To start, these vampires are not snarling creatures of the night, nor are they sparkling boy-toys with perfectly coiffed hair and painfully tepid, soap opera dialogue (*cough*”Twilight”*cough*). Adam (Tom Hiddleston) and Eve (Tilda Swinton) have lived and loved each other for centuries. When the film opens, they are living an ocean apart. Eve lives in Morocco and spends her time reading, dancing to music in her apartment and hanging out with her blood supplier, another vampire named Christopher Marlowe (John Hurt).

Marlowe was a late-16th century playwright and poet who greatly influenced “that illiterate zombie philistine” Shakespeare — Marlowe’s words in the film, not mine.

Adam lives in a rundown house in Detroit where he spends his time recording music on antique music equipment, which he purchases from fellow music-head Ian (Anton Yelchin), and mourning humanity, which he considers to be doomed. He refers to humans as “zombies,” has a wall of literary and musical heroes, and gets his blood from a blood bank contact codenamed Dr. Watson (Jeffrey Wright).

As with previous Jarmusch films, “Only Lovers Left Alive” is less narrative driven than it is character driven. It’s more mood than plot. Adam and Even decide early on to reunite for a spell, and a few story threads are woven from their reunion, including an unwelcome visit from immature, fanged moocher Ava (Mia Wasikowska), that leads the lovers into a long, troubled night of nightclubbing and body disposal.

But for the most part, the film is a relaxed, intimate meditation on the probable boredom and exhaustion of (nearly) eternal life. It’s a slice of life portrait that captures a few days in the life of the undying, as they comfort each other, argue about the downfall of civilization, discuss art and music, and experience the highs of blood drinking and the lows of withdrawal once their plasma sources start to run dry.

Pitch perfect performances all around, sharp writing and direction from Jarmusch, brilliant cinematography by Yorick Le Saux (“Julia,” “I Am Love”) and stunning psychedelic music by SQÜRL allow the film to feel whole, like a complete experience.

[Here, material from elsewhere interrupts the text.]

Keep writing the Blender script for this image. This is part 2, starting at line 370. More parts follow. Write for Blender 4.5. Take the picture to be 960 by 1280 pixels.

Something that all of the best “vampire movies” have in common is this: Even if you take away the supernatural element, they still manage to communicate to us an involving, identifiable story. Jarmusch essentially uses it as a device to explore how people deal with fairly universal problems, internal and external concerns with which most of us can identify.  “Only Lovers Left Alive,” like Tomas Alfredson’s “Let the Right One In” and Kathryn Bigelow’s  “Near Dark,” works on that level exactly. Jarmusch has crafted a clever, introspective new entry to a genre that has, in recent years, taken on far too much dead weight (*cough*”Twilight”*cough*).